In the instant case the fault lies not in a refusal to make a ruling but in erroneously denying the validity of the propositions of law submitted. The three rulings quoted addressed themselves to the same question, and in effect requested the court to rule that if plaintiff had no authority to sell the property, either because his contract of employment did not include it or because he was specifically forbidden to sell it, he was not entitled to a commission. Since there was evidence tending to show that plaintiff had no authority to sell, the requested rulings were pertinent and should have been granted if they stated sound legal principles. We'think they did. If no contract authorizing one to act as agent exists, he is not entitled to compensation for his efforts, because he is then a mere volunteer. Foley-Carter Ins. Co. v. Commonwealth Life Ins. Co., 5 Cir., 128 F. 2d 718; Levering v. Paova Oil Co., 2 Cir., 243 F. 553. One seeking to obtain compensation as an agent must prove his contract of employment before he can recover for work done for an alleged principal. The fact that one is the procuring cause of a sale does not entitle him to a commission unless he had authority to sell. DuPerow v. Groomes, 42 App.D.C. 287; Bryan v. Abert, 3 App.D.C. 180; Powell v. Mulder, Tex.Civ.App., 228 S.W. 302.

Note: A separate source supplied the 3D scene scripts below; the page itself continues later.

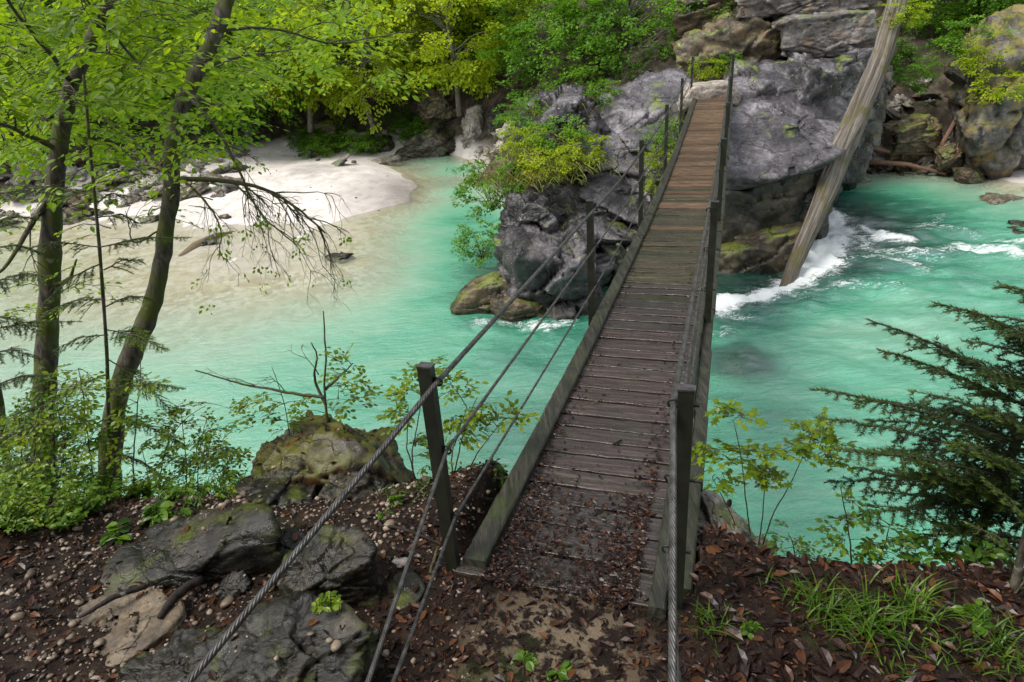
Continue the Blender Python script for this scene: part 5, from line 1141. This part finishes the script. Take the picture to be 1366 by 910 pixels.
def surf(x, y):
    z = nearh(x, y); rk = np.zeros(len(x), bool); steep = np.zeros(len(x))
    for lo, hi, bv in _bv:
        for i in np.where((x > lo[0])&(x < hi[0])&(y > lo[1])&(y < hi[1]))[0]:
            h = bv.ray_cast((x[i], y[i], 6.), (0, 0, -1))
            if h[0] is not None and h[0].z > z[i]: z[i] = h[0].z; rk[i] = True; steep[i] = 1-h[1].z
    return z, rk, steep
LIT = leaf_mat('wet_brown_leaf_litter', (.008, .004, .003), (.034, .014, .009), (.15, .06, .022), .05, .34, .3)
g = rng(88)
x, y = scatter_xy(52000, lambda x, y: np.where(under_deck(x, y), 0, 1-.75*gravelly(x, y)*(x < -.2)-.55*np.exp(-((x-.06)/.33)**2-((y-1.87)/.33)**2)), g)
z, rk, stp = surf(x, y); kp = ~rk | ((stp < .25)&(g.random(len(x)) < .10)); x, y, z = x[kp], y[kp], z[kp]; n = len(x); mb = MB()
mb.leaves(np.stack([x, y, z+g.uniform(0, .012, n)], 1), np.stack([g.normal(size=n), g.normal(size=n), g.normal(size=n)*.25], 1), np.stack([g.normal(size=n)*.45, g.normal(size=n)*.45, np.ones(n)], 1), .014+(.045+.02*(x > .7))*g.random(n)**2.0, CURL, g.random(n)**1.6)
tag(mb.build('leaf_litter', LIT, None, False), kind='stuff')
# litter washed on to the first planks, thickest along both kerbs
n = 7000; ss = g.exponential(.5, n)-.08; uu = np.where(g.random(n) < .5, g.beta(1, 4.5, n), 1-g.beta(1, 4.5, n)); far_ = g.random(n) < .2; ss = np.where(far_, g.uniform(0, 5, n), ss)
uu = .17+uu*(BW-.34); kk = g.random(n) < np.where(ss < .75, 1, np.exp(-(np.minimum(uu-.17, BW-.17-uu)/.09)**2)+.09); ss, uu = ss[kk], uu[kk]; n = len(ss)
Q = np.array([br(a, b, .003+.010*g.random()) for a, b in zip(uu, ss)]); mb = MB()
mb.leaves(Q, np.stack([g.normal(size=n), g.normal(size=n), g.normal(size=n)*.1], 1), np.stack([g.normal(size=n)*.3, g.normal(size=n)*.3, np.ones(n)], 1), .008+.03*g.random(n)**3, CURL, g.random(n)**1.5)
tag(mb.build('leaf_litter', LIT, None, False), kind='stuff')
def pebbles(n, f, seed, smin, smax, name, mat, zoff=0.):
    g = rng(seed); x, y = scatter_xy(n, f, g); z, rk, stp = surf(x, y); kp = ~rk | ((stp < .2)&(g.random(len(x)) < .12)); x, y, z = x[kp], y[kp], z[kp]; n = len(x); D, F = ico(2)
    D = D*(1+.2*fbm(D*1.5, 2, seed))[:, None]; s_ = smin*(smax/smin)**(g.random(n)**2.2)
    sc = s_[:, None]*np.stack([g.uniform(.8, 1.3, n), g.uniform(.7, 1.1, n), g.uniform(.45, .8, n)], 1); a = g.uniform(0, 6.3, n); ca, sa = np.cos(a)[:, None], np.sin(a)[:, None]
    L = D[None]*sc[:, None]; Vx = L[:, :, 0]*ca-L[:, :, 1]*sa+x[:, None]; Vy = L[:, :, 0]*sa+L[:, :, 1]*ca+y[:, None]; Vz = L[:, :, 2]+(z+s_*.25+zoff)[:, None]
    V = np.stack([Vx, Vy, Vz], 2).reshape(-1, 3); FF = (F[None]+(np.arange(n)*len(D))[:, None, None]).reshape(-1, 3)
    return tag(mkmesh(name, V, FF, mat, attrs={'rnd': np.repeat(g.random(n), len(D))}), kind='stuff')
t = NT('mixed_pebbles'); r_ = t.attr('rnd'); pc = t.ramp(r_, [(0., (.05, .035, .025)), (.4, (.16, .115, .08)), (.75, (.3, .23, .16)), (1., (.45, .37, .28))]); PEB = t.done(t.prin(t.mix(t.noise(t.coord('World'), 60, 3), pc, t.mix(1, pc, (.5, .5, .5), 'MULTIPLY')), .5))
pebbles(46000, lambda x, y: np.where(under_deck(x, y), 0, np.maximum(gravelly(x, y), .22)*(x < -.2)), 91, .004, .016, 'pebbles', PEB)
pebbles(2600, lambda x, y: np.where(under_deck(x, y), 0, gravelly(x, y)*(x < -.2)), 92, .014, .03, 'pebbles', PEB)
# twigs and bark crumbs in the litter
g = rng(93); mb = MB()
x, y = scatter_xy(1500, lambda x, y: np.where(under_deck(x, y), 0, .8), g)
for a, b in zip(x, y):
    an = g.uniform(0, 6.3); L = .02+.13*g.random()**2; q = np.array([[a+math.cos(an)*L*t_, b+math.sin(an)*L*t_, 0] for t_ in (-.5, 0, .5)]); q[1, :2] += g.normal(size=2)*.008; q[:, 2] = nearh(q[:, 0], q[:, 1])+.014; mb.tube(q, [.002, .0025, .001], 5)
tag(mb.build('fallen_twigs', WETB), kind='stuff')
for i, (u_, s_, L, r_, lab) in enumerate([(.33, 1.72, .07, .005, 'pale curled stick lying on the wet planks near the left kerb'), (.55, 1.22, .06, .008, 'short dark bark piece lying in the middle of the wet planks')]):
    q = np.array([br(u_, s_, .012), br(u_+L*.4, s_+L*.3, .016), br(u_+L*.8, s_+L*1., .012)]); mb = MB(); mb.tube(q, [r_*.7, r_, r_*.6], 8, rough=.1); tag(mb.build('stick', NTAN if i == 0 else WETB, origin=q[0]), lab, 'stick')
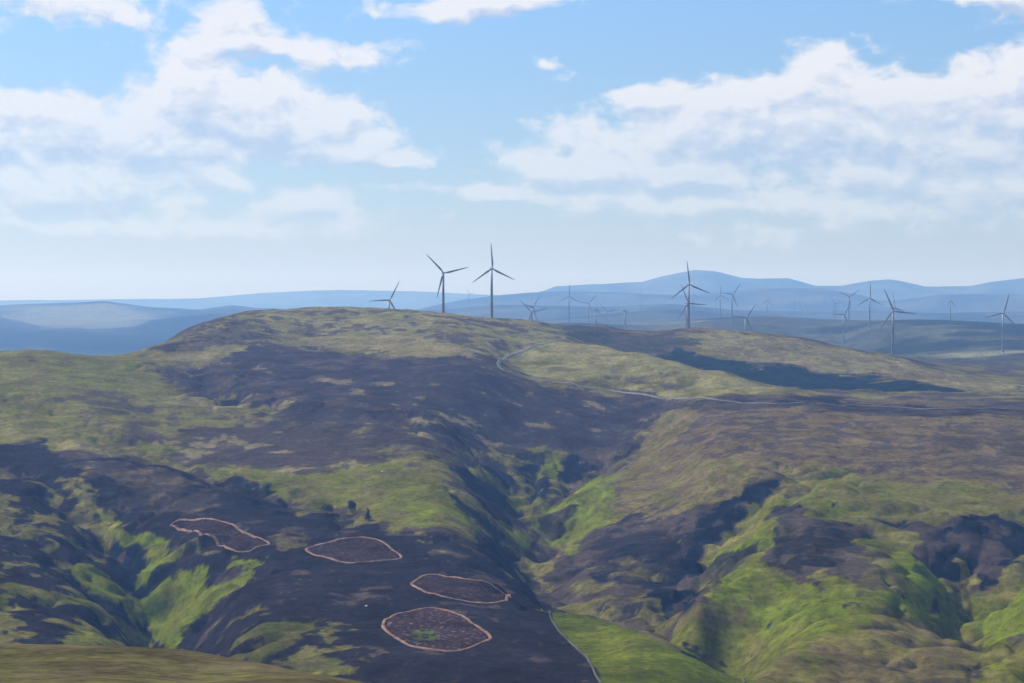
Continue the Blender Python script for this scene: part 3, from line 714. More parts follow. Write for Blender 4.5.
# clouds: compass bearing and height of each bank (as picture coordinates of this view), size, weight
CL = [
    (50, 2, 120, 24, .95), (140, 22, 60, 12, .6), (238, 20, 34, 30, .8), (255, 45, 50, 16, .7), (340, 55, 70, 14, .95), (190, 48, 40, 10, .6),
    (-10, 62, 22, 30, .8), (190, 82, 34, 24, .95), (240, 100, 110, 26, 1.0), (300, 128, 90, 24, 1.0), (90, 135, 100, 30, .9), (10, 125, 80, 30, .95),
    (190, 150, 110, 22, .65), (390, 162, 50, 12, .8), (355, 150, 50, 20, .7), (110, 195, 50, 16, .85), (30, 205, 60, 20, .8), (225, 182, 34, 10, .8),
    (312, 202, 45, 14, .85), (180, 215, 120, 20, .5), (485, 194, 30, 9, .8), (390, 215, 80, 14, .4), (440, 12, 75, 13, .95), (520, 2, 60, 14, .9), (545, 62, 14, 7, .8), (570, 76, 24, 8, .5),
    (570, 128, 38, 18, .95), (545, 165, 60, 20, .9), (620, 172, 60, 12, .9), (640, 96, 34, 14, .85), (700, 125, 70, 32, .85), (690, 180, 60, 14, .7),
    (825, 65, 38, 22, .95), (780, 110, 100, 30, 1.0), (860, 130, 130, 38, 1.1), (950, 118, 90, 38, 1.1), (1020, 95, 60, 34, 1.0), (900, 180, 150, 26, .85), (1010, 170, 90, 40, .9),
    (970, 6, 60, 16, .95), (1030, 15, 50, 20, .8), (600, 215, 60, 10, .4), (740, 236, 110, 14, .35), (900, 235, 200, 18, .35),
    (60, 188, 90, 12, .85), (130, 172, 130, 14, .5), (250, 225, 90, 8, .5), (60, 228, 90, 8, .5), (420, 190, 60, 8, .5), (150, 235, 150, 10, .45), (360, 235, 90, 8, .35), (560, 195, 90, 12, .6), (680, 205, 100, 12, .55), (850, 210, 160, 14, .6), (640, 150, 60, 16, .6),
    (1150, 60, 120, 50, .9), (-120, 160, 120, 50, .9), (-150, 30, 100, 30, .8), (1250, 180, 150, 50, .9),
]
grp = bpy.data.node_groups.new('cloud_field', 'ShaderNodeTree')
grp.interface.new_socket('P', in_out='INPUT', socket_type='NodeSocketVector')
grp.interface.new_socket('D', in_out='OUTPUT', socket_type='NodeSocketFloat')
gi = grp.nodes.new('NodeGroupInput'); go = grp.nodes.new('NodeGroupOutput')
GL = grp.links.new
nw = grp.nodes.new('ShaderNodeTexNoise'); nw.inputs['Scale'].default_value = 1.3; nw.inputs['Detail'].default_value = 4
GL(gi.outputs[0], nw.inputs['Vector'])
s1 = grp.nodes.new('ShaderNodeVectorMath'); s1.operation = 'MULTIPLY_ADD'
s1.inputs[1].default_value = (.55, .3, 0); GL(nw.outputs['Color'], s1.inputs[0])
sub0 = grp.nodes.new('ShaderNodeVectorMath'); sub0.operation = 'ADD'; sub0.inputs[1].default_value = (-.275, -.15, 0)
GL(gi.outputs[0], sub0.inputs[0]); GL(sub0.outputs[0], s1.inputs[2])
acc = None
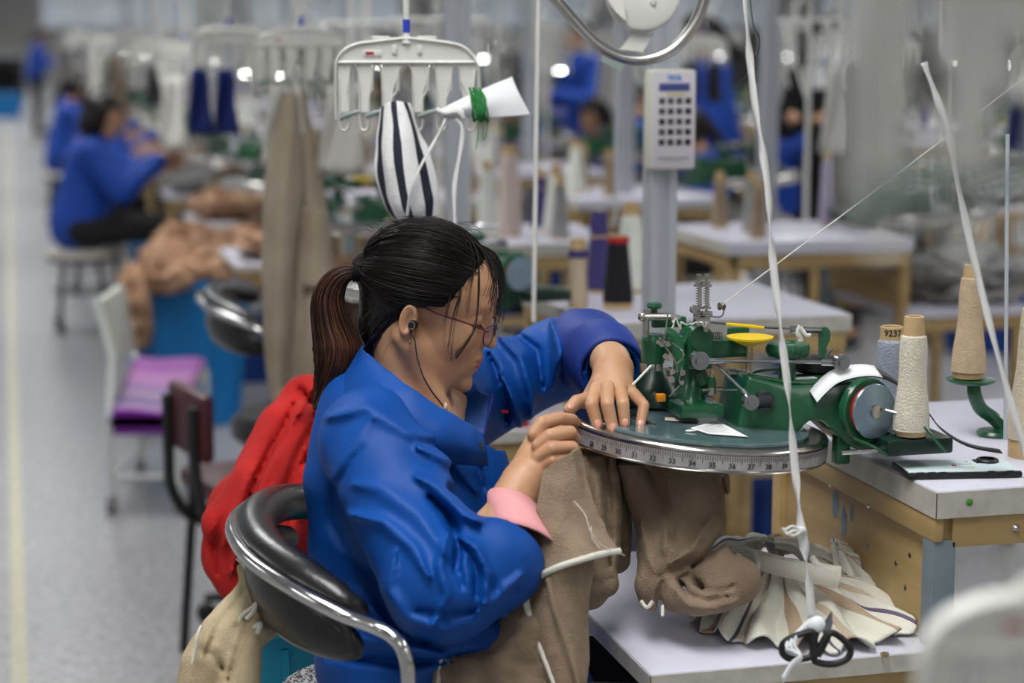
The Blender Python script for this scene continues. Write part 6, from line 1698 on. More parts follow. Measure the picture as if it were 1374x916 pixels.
# ================================================================ other workers
M_jack2 = mat('worker_blue', (0, 66, 165), 0.7, bump=0.1, bscale=200)
M_bpant = mat('black_trousers', (20, 20, 24), 0.85)
def V3(a): return np.array(a, float)
def make_worker(stand=False, bob=True):
    t = thing('person', '...', 'person')
    if not stand:
        hz = 0.50; sh = V3((0.05, 0, 0.90)); hip = V3((0, 0, hz)); hd = V3((0.13, 0, 1.065))
        el = lambda s: V3((0.20, s * 0.215, 0.70)); wr = lambda s: V3((0.43, s * 0.09, 0.86))
        kn = lambda s: V3((0.43, s * 0.10, 0.50)); an = lambda s: V3((0.40, s * 0.11, 0.09))
    else:
        hz = 0.88; sh = V3((0.04, 0, 1.32)); hip = V3((0, 0, hz)); hd = V3((0.09, 0, 1.49))
        el = lambda s: V3((0.10, s * 0.22, 1.07)); wr = lambda s: V3((0.34, s * 0.10, 1.12))
        kn = lambda s: V3((0.02, s * 0.10, 0.48)); an = lambda s: V3((0.0, s * 0.10, 0.08))
    sp = [V3((sh[0], s * 0.165, sh[2])) for s in (-1, 1)]
    dn = V3((math.cos(.35), 0, -math.sin(.35))); up = V3((math.sin(.35), 0, math.cos(.35)))
    def skin(X, Y, Zz):
        R = [dn, V3((0, 1, 0)), up]
        d = ell(X, Y, Zz, hd + up * 0.02, (0.092, 0.072, 0.088), R)
        d = smin(d, ell(X, Y, Zz, hd + dn * 0.035 - up * 0.045, (0.058, 0.055, 0.062), R), 0.02)
        d = smin(d, cone(X, Y, Zz, hd + dn * 0.094 + up * .01, hd + dn * 0.108 - up * 0.02, 0.006, 0.011), 0.01)
        for s in (-1, 1): 
            d = smin(d, ell(X, Y, Zz, hd + V3((0, s * 0.072, 0)) - up * .01, (0.014, 0.008, 0.026), R), 0.006)
            d = -smin(-d, ell(X, Y, Zz, hd + dn * 0.088 + V3((0, s * 0.028, 0)) + up * .008, (0.012, 0.014, 0.010), R), 0.01)
            d = smin(d, ell(X, Y, Zz, hd + dn * 0.074 + V3((0, s * 0.028, 0)) + up * .008, (0.012, 0.012, 0.010), R), 0.004)
        d = smin(d, ell(X, Y, Zz, hd + dn * 0.086 - up * 0.052, (0.010, 0.020, 0.009), R), 0.006)
        d = smin(d, cone(X, Y, Zz, hd - up * 0.03 - dn * .02, V3((sh[0] + .0, 0, sh[2] + .02)), 0.046, 0.052), 0.015)
        d = smin(d, cone(X, Y, Zz, V3((sh[0], 0, sh[2])), hip, 0.08, 0.09), 0.03)
        d = smin(d, cone(X, Y, Zz, sp[0], sp[1], 0.04, 0.04), 0.03)
        for i, s in enumerate((-1, 1)):
            d = smin(d, cone(X, Y, Zz, sp[i], el(s), 0.04, 0.034), 0.02); d = np.minimum(d, cone(X, Y, Zz, el(s), wr(s), 0.034, 0.024))
            w = wr(s); f_ = (wr(s) - el(s)) / np.linalg.norm(wr(s) - el(s)); palm = w + f_ * 0.05
            d = smin(d, cone(X, Y, Zz, w, palm, 0.025, 0.028), 0.012)
            for q in range(4):
                o = V3((0, (q - 1.5) * 0.016, 0)); k_ = palm + o + f_ * 0.035; e_ = k_ + f_ * 0.022 + V3((0, 0, -0.028))
                d = np.minimum(d, cone(X, Y, Zz, palm + o * .8 + f_ * .01, k_, 0.0095, 0.009)); d = np.minimum(d, cone(X, Y, Zz, k_, e_, 0.009, 0.007))
            d = smin(d, cone(X, Y, Zz, w + f_ * .02, w + f_ * 0.06 + V3((0, -s * 0.035, -0.01)), 0.012, 0.008), 0.006)
            d = smin(d, cone(X, Y, Zz, V3((0, s * .09, hz)), kn(s), 0.07, 0.05), 0.03); d = np.minimum(d, cone(X, Y, Zz, kn(s), an(s), 0.045, 0.032))
            d = smin(d, cone(X, Y, Zz, an(s), an(s) + V3((0.13, 0, -0.05)), 0.036, 0.027), 0.02)
        return d
    def jac(X, Y, Zz):
        d = cone(X, Y, Zz, V3((sh[0] + .01, 0, sh[2] - .06)), V3((-0.0, 0, hz + .02)), 0.125, 0.155)
        d = smin(d, cone(X, Y, Zz, sp[0], sp[1], 0.06, 0.06), 0.06)
        for i, s in enumerate((-1, 1)):
            d = smin(d, cone(X, Y, Zz, sp[i], el(s), 0.068, 0.064), 0.02); d = smin(d, cone(X, Y, Zz, el(s), wr(s) + (el(s) - wr(s)) * .12, 0.062, 0.045), 0.012)
        d = np.maximum(d, -(cone(X, Y, Zz, V3((sh[0] + .05, 0, sh[2] + .02)), hd, 0.052, 0.07)))
        d = d + 0.007 * vnoise(X, Y, Zz, 26, 61) + 0.003 * vnoise(X, Y, Zz, 60, 62)
        d = smin(d, np.maximum(np.abs(np.sqrt((X - sh[0] - .03) ** 2 + Y ** 2) - 0.068) - 0.007, np.abs(Zz - sh[2] - .055) - 0.03), 0.012)
        return np.maximum(d, (hz - 0.10) - Zz)
    def tro(X, Y, Zz):
        d = cone(X, Y, Zz, V3((-0.02, 0, hz + .05)), V3((0.02, 0, hz)), 0.12, 0.13)
        for s in (-1, 1):
            d = smin(d, cone(X, Y, Zz, V3((0, s * .09, hz)), kn(s), 0.085, 0.066), 0.03); d = smin(d, cone(X, Y, Zz, kn(s), an(s), 0.064, 0.050), 0.02)
        return np.maximum(d + 0.003 * vnoise(X, Y, Zz, 40, 8), 0.09 - Zz)
    def hai(X, Y, Zz):
        R = [dn, V3((0, 1, 0)), up]
        d = ell(X, Y, Zz, hd + up * 0.025 - dn * 0.008, (0.105, 0.088, 0.102), R)
        if bob: d = smin(d, ell(X, Y, Zz, hd - up * 0.045 - dn * 0.035, (0.078, 0.092, 0.085), R), 0.03)
        else: d = smin(d, cone(X, Y, Zz, hd - dn * 0.10 + up * 0.03, hd - dn * 0.16 - up * 0.16, 0.03, 0.018), 0.02)
        fx = (X - hd[0]) * dn[0] + (Zz - hd[2]) * dn[2]; ux = (X - hd[0]) * up[0] + (Zz - hd[2]) * up[2]
        face = np.minimum(fx - (0.018 if bob else 0.0), (0.062 - ux) * 1.0)
        return np.maximum(d + 0.003 * np.sin(Y * 260 + 3 * vnoise(X, Y, Zz, 20, 3)), face * 0.8)
    zt = hd[2] + .15
    v, f = nets(skin, (-.2, -.32, 0.0), (.62, .32, zt), 0.0078 if not stand else 0.009)
    join_blocks('body', [(v, f)], [M_skin], t, None, (1,))
    v, f = nets(jac, (-.26, -.34, hz - .14), (.5, .34, sh[2] + .14), 0.011); join_blocks('jacket', [(v, f)], [M_jack2], t, None, (1,))
    v, f = nets(tro, (-.22, -.26, 0.07), (.56, .26, hz + .22), 0.013); join_blocks('trousers', [(v, f)], [M_bpant], t, None, (1,))
    v, f = nets(hai, (hd[0] - .25, -.13, hd[2] - .22), (hd[0] + .16, .13, hd[2] + .16), 0.007); join_blocks('hair', [(v, f)], [M_hair], t, None, (1,))
    for s in (-1, 1):
        a = an(s); b = MB(); b.grid([[Vector((a[0] - 0.07 + 0.26 * q, a[1] + math.cos(w) * 0.042 * (0.3 if q in (0, 1) else 1), max(0.0, 0.04 + math.sin(w) * 0.05 * (1.2 - .6 * q)))) for w in [2 * PI * j / 12 for j in range(12)]] for q in [i / 8 for i in range(9)]], closed_v=True)
        b.build('shoe', M_black, t, smooth=180)
    return t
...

Plaintiff substantially concedes both the soundness of the requested rulings and the existence of evidence tending to support them, for he says in his brief: “Had he (defendant) given the appellee (plaintiff) specific instructions not to sell or show her (the prospective buyer) premises 1829 Lamont Street, N. W., admittedly the ap-pellee would have no place in this court. But the record discloses that concerning this very pregnant fact, there was considerable dispute.”

From the trial court’s denial of the requested rulings, pertinent to the facts and embodying correct principles of law, the conclusion follows that the court in finding for plaintiff ignored these applicable legal principles. In view of the general finding, with no special findings of fact or conclusions of law, no other conclusion can be logically reached.

We are not to be understood as holding that defendant’s testimony established as a matter of fact a good defense. Questions of fact are for the trial court. We hold only that ¡there was evidence tending to establish the defense and that the trial court in determining questions of fact must recognize and be guided by correct and applicable principles of law. A court sitting without a jury acts in a two-fold capacity, performing the functions of both judge and jury. In such a case it is just as important that the court in approaching its fact finding function be guided by correct principles of law, as it is that in a jury case the jury be correctly instructed on the legal prin*364ciples which are to guide them in their deliberations.

Inasmuch as it appears to us that the real issue before the trial court was the question of authority to sell, we deem it unnecessary to discuss the other points of error assigned by the appellant.

Reversed with instructions to award 'a new trial.